The command that a court construe pleadings ``as to do substantial justice,'' Fed. R. Civ. P. 8(f), does not trump the defendant's right ``to know the nature and extent of the claim . . . .'' Campana v. Eller, 755 F.2d 212, 215 (1st Cir. 1985).


For the foregoing reasons, I recommend that this court DISMISS the instant complaint for failure to meet the pleading requirements of Fed. R. Civ. P. 8(a)(1) and (2).


A party may file objections to those specified portions of a magistrate judge's report or proposed findings or recommended decisions entered pursuant to 28 U.S.C. § 636(b)(1)(B) for which de novo review by the district court is sought, together with a supporting memorandum, within ten (10) days after being served with a copy thereof.

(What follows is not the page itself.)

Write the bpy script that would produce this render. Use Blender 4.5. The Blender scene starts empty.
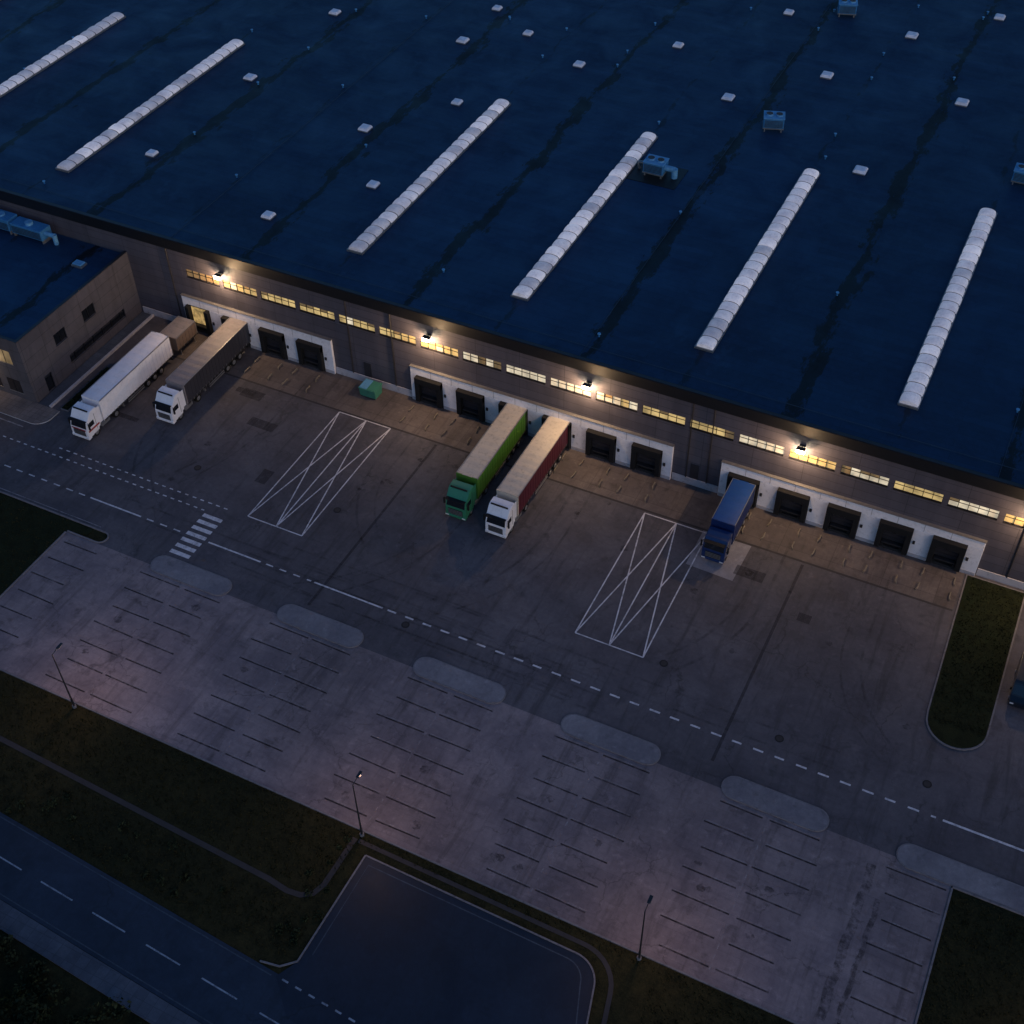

A responsive memorandum shall be filed within ten (10) days after the filing of the objection.

Failure to file a timely objection shall constitute a waiver of the right to de novo review by the district court and to appeal the district court's order.

Dated at Portland, Maine this 4th day of February, 1991.

1. The plaintiff improperly named the Internal Revenue Service as the defendant.

2. The plaintiff observes that his ``problems with the Defendant has [sic] extended over a five year period.'' Plaintiff's Objection at 2. This raises a serious question whether the plaintiff has run afoul of the statute of limitations found in § 7433.